Krejci is a talented puck distributor, but he has grown comfortable in the shade of Bergeron’s long shadow. As of late, he seems completely content on the half wall tossing sauce into the center of the ice. Occasionally he’ll pump off a few strides on a rush for good measure.

Though his production is decent, he is frequently on the shelf with unusual injuries and unremarkable without dominating wingers to carry him – see aforementioned rotating door of wingers and reported “back spasms”. This could make trading him, especially with his cap hit, an issue.

The future

The Bruins are trying to embrace the youth movement and incorporate young players in their lineup. The kids have been mostly impressive despite the team’s record of 3-3-1. The future is bright for the Bs, but the kids will eventually need to be paid.

Charlie McAvoy and Brandon Carlo will see their entry level contracts expire after next season, and they will require big paydays at the rate they are progressing, especially McAvoy. Jake Debrusk and Anders Bjork still have a long way to go in their development, but will need contracts following the 2019-20 season, if Boston wants to retain them at that point.

Needless to say, the Bruins will be pressed for cap space in the near future with Krejci locked in until after the 2020-21 season. If the Bruins can find a way to trade Krejci for prospects or picks, they will be in a better position to sign their young talent and solidify a promising future.

Backes may just be another band aid to temporarily cover the wound on the second line, but his contract is set to expire the same time as Krejci’s and is a reduced cap hit of $6 million. His track record proves he can hold down the fort while the Bruins wait on the development of two players.

Ryan Spooner

Ryan Spooner signed a one year contract prior to this season to prove what he is worth after not meeting expectations in his career thus far. Spooner has shown glimpses of being a solid setup man, but has been plagued with inconsistency throughout his young career.

Prior to his injury this season, he seemed to be playing with more purpose and physicality after adding some strength this summer. If Spooner can find consistency when he returns, he may be able to earn an increased role on the team. Perhaps he could also receive a multi-year contract out of it.

Next: The rookie trio in Boston: How are they doing?

Jakob Forsbacka Karlsson

Jacob Forsbacka Karlsson has 5 points in 6 games with Providence this season and all the upside in the world. JFK has drawn comparisons to Bergeron, who he models his game after.

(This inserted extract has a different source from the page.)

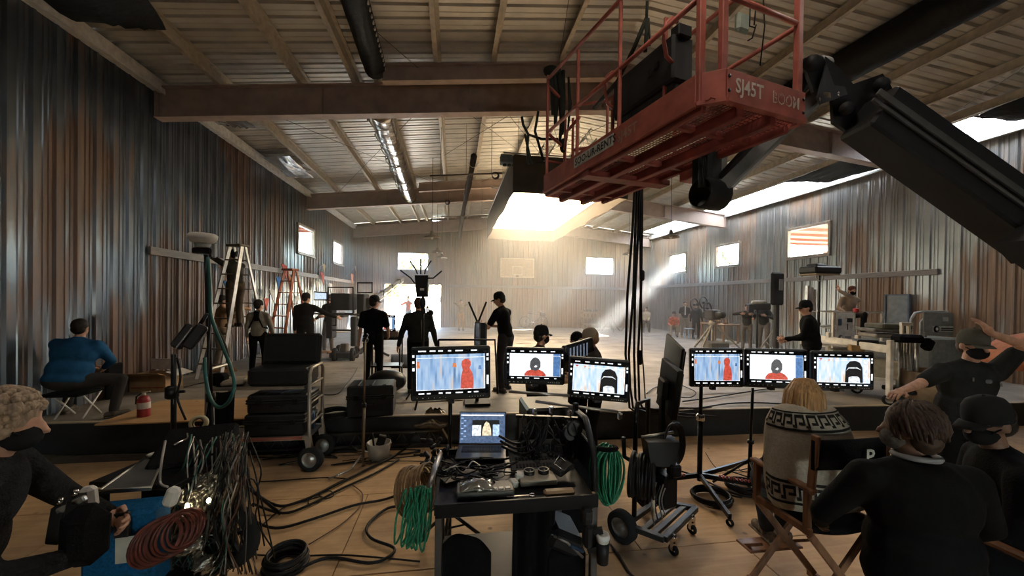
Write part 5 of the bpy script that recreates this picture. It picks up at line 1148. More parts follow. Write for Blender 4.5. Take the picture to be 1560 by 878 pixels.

Bruins fans would love nothing more than to see the second coming of Saint Patrice. These expectations may be a bit unfair for someone with one NHL game under their belt.

Nevertheless, JFK has a high ceiling and he could and should push for a 3rd or 2nd center duty in the very near future. His entry-level contract is set to expire after 2019-20 season (same as McAvoy and Carlo), because he signed and played one game before the end of last season. All the more reason that big moves will need to be made soon to pave the way for the future.